Direction: Drop every picture. Then return, exactly, the lines from the beginning of the listing below through the one containing "R(.1, .52, .9, .62, PAPER".

Stored data:
>>>>>

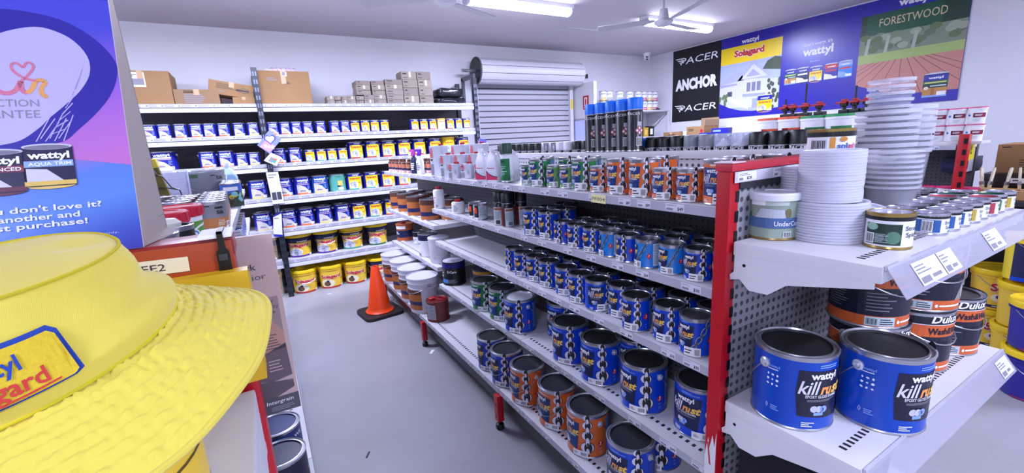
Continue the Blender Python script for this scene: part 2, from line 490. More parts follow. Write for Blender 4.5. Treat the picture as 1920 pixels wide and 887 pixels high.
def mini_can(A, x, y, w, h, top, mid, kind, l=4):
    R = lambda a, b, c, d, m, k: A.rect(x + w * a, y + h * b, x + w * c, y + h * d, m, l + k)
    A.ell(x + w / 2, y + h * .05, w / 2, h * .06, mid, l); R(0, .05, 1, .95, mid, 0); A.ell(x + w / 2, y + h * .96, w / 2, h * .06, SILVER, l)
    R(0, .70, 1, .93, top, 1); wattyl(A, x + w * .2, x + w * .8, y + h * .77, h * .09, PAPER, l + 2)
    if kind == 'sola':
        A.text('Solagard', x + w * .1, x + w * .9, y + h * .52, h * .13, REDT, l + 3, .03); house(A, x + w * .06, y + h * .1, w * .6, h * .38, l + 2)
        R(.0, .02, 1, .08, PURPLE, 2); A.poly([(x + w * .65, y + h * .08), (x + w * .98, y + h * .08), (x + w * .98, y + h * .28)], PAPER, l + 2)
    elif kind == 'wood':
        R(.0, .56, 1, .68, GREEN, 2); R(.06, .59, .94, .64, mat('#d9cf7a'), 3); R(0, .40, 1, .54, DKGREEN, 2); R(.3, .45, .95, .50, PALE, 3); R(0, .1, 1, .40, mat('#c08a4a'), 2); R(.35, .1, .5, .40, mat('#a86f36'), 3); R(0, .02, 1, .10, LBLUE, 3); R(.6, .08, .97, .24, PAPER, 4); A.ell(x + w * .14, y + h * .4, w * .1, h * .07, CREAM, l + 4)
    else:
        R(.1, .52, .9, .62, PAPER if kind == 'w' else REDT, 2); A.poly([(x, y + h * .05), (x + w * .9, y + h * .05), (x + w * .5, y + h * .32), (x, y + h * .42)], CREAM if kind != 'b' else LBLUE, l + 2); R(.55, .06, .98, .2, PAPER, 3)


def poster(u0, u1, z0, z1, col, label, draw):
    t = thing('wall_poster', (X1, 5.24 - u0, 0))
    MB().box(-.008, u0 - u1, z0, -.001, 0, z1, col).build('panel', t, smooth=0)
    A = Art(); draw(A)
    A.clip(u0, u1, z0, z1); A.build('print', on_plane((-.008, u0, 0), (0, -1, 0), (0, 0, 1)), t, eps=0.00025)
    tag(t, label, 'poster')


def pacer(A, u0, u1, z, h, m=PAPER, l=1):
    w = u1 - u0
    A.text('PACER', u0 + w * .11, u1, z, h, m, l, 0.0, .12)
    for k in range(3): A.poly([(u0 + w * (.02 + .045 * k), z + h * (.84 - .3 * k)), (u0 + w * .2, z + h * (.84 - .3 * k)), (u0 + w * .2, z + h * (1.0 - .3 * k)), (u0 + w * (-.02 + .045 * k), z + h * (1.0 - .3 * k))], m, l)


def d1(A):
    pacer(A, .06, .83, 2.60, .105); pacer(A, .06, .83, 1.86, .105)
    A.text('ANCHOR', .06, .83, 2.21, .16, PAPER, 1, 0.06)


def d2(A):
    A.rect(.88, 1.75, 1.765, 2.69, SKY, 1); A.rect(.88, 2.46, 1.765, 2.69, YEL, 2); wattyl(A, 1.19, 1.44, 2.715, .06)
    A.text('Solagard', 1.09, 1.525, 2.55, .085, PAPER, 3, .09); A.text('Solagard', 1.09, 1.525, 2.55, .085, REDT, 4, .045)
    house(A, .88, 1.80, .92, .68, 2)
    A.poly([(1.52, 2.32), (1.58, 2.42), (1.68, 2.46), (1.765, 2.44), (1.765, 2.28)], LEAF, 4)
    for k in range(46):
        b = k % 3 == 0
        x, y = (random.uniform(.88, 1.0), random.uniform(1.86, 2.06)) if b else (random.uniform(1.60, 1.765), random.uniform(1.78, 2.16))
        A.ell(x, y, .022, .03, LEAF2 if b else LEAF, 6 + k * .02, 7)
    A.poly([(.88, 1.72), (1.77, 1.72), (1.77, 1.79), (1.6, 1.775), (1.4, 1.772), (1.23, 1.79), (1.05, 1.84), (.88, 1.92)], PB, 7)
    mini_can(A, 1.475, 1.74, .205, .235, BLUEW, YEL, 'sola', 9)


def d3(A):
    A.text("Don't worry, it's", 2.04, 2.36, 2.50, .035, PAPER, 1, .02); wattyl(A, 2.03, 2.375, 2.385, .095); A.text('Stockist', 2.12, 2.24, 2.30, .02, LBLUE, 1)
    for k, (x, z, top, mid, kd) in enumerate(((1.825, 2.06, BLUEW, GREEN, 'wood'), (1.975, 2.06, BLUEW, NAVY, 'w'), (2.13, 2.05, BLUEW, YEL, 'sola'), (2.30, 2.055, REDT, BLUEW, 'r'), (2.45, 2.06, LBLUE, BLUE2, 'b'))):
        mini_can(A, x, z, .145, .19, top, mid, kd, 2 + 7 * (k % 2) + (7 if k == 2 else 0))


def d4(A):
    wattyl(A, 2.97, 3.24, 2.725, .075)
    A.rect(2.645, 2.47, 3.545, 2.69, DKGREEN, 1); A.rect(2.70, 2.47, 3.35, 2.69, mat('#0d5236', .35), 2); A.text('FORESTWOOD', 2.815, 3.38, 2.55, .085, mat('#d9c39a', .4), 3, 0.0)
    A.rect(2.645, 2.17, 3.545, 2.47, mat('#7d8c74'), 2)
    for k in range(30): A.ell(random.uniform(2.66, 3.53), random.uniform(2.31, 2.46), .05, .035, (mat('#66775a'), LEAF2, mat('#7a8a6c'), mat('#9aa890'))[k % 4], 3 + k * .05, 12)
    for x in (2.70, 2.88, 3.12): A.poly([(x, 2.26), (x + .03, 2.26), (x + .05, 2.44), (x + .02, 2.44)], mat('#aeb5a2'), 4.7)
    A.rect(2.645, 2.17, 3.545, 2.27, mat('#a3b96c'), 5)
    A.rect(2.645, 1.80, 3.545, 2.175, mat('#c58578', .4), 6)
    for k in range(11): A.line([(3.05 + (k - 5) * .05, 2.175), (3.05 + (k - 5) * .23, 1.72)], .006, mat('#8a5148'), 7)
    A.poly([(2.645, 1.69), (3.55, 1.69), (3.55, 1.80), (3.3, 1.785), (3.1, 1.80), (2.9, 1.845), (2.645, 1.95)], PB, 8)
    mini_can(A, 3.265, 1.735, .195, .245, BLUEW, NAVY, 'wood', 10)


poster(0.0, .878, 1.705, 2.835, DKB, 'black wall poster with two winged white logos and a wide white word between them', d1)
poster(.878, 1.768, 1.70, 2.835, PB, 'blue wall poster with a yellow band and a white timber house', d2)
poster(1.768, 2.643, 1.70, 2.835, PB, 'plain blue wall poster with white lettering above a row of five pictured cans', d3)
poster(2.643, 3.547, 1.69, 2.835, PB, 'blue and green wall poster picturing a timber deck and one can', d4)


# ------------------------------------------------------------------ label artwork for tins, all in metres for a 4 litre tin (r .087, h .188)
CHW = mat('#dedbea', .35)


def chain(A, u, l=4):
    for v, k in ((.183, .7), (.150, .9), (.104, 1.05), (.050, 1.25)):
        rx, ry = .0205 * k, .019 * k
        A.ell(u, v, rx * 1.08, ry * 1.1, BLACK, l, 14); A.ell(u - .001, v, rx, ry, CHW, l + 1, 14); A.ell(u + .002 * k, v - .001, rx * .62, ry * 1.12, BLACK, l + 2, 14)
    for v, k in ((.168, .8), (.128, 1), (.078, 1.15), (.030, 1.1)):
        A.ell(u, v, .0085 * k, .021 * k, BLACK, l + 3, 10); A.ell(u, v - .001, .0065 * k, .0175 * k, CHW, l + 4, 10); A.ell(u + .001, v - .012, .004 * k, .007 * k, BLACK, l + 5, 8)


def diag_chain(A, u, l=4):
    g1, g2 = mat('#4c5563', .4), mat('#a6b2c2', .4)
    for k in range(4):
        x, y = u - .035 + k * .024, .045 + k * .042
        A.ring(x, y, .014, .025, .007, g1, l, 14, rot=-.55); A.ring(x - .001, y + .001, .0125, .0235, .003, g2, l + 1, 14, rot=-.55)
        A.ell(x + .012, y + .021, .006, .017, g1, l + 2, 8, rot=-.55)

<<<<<

In response:
Continue the Blender Python script for this scene: part 2, from line 490. More parts follow. Write for Blender 4.5. Treat the picture as 1920 pixels wide and 887 pixels high.
def mini_can(A, x, y, w, h, top, mid, kind, l=4):
    R = lambda a, b, c, d, m, k: A.rect(x + w * a, y + h * b, x + w * c, y + h * d, m, l + k)
    A.ell(x + w / 2, y + h * .05, w / 2, h * .06, mid, l); R(0, .05, 1, .95, mid, 0); A.ell(x + w / 2, y + h * .96, w / 2, h * .06, SILVER, l)
    R(0, .70, 1, .93, top, 1); wattyl(A, x + w * .2, x + w * .8, y + h * .77, h * .09, PAPER, l + 2)
    if kind == 'sola':
        A.text('Solagard', x + w * .1, x + w * .9, y + h * .52, h * .13, REDT, l + 3, .03); house(A, x + w * .06, y + h * .1, w * .6, h * .38, l + 2)
        R(.0, .02, 1, .08, PURPLE, 2); A.poly([(x + w * .65, y + h * .08), (x + w * .98, y + h * .08), (x + w * .98, y + h * .28)], PAPER, l + 2)
    elif kind == 'wood':
        R(.0, .56, 1, .68, GREEN, 2); R(.06, .59, .94, .64, mat('#d9cf7a'), 3); R(0, .40, 1, .54, DKGREEN, 2); R(.3, .45, .95, .50, PALE, 3); R(0, .1, 1, .40, mat('#c08a4a'), 2); R(.35, .1, .5, .40, mat('#a86f36'), 3); R(0, .02, 1, .10, LBLUE, 3); R(.6, .08, .97, .24, PAPER, 4); A.ell(x + w * .14, y + h * .4, w * .1, h * .07, CREAM, l + 4)
    else:
        R(.1, .52, .9, .62, PAPER if kind == 'w' else REDT, 2); A.poly([(x, y + h * .05), (x + w * .9, y + h * .05), (x + w * .5, y + h * .32), (x, y + h * .42)], CREAM if kind != 'b' else LBLUE, l + 2); R(.55, .06, .98, .2, PAPER, 3)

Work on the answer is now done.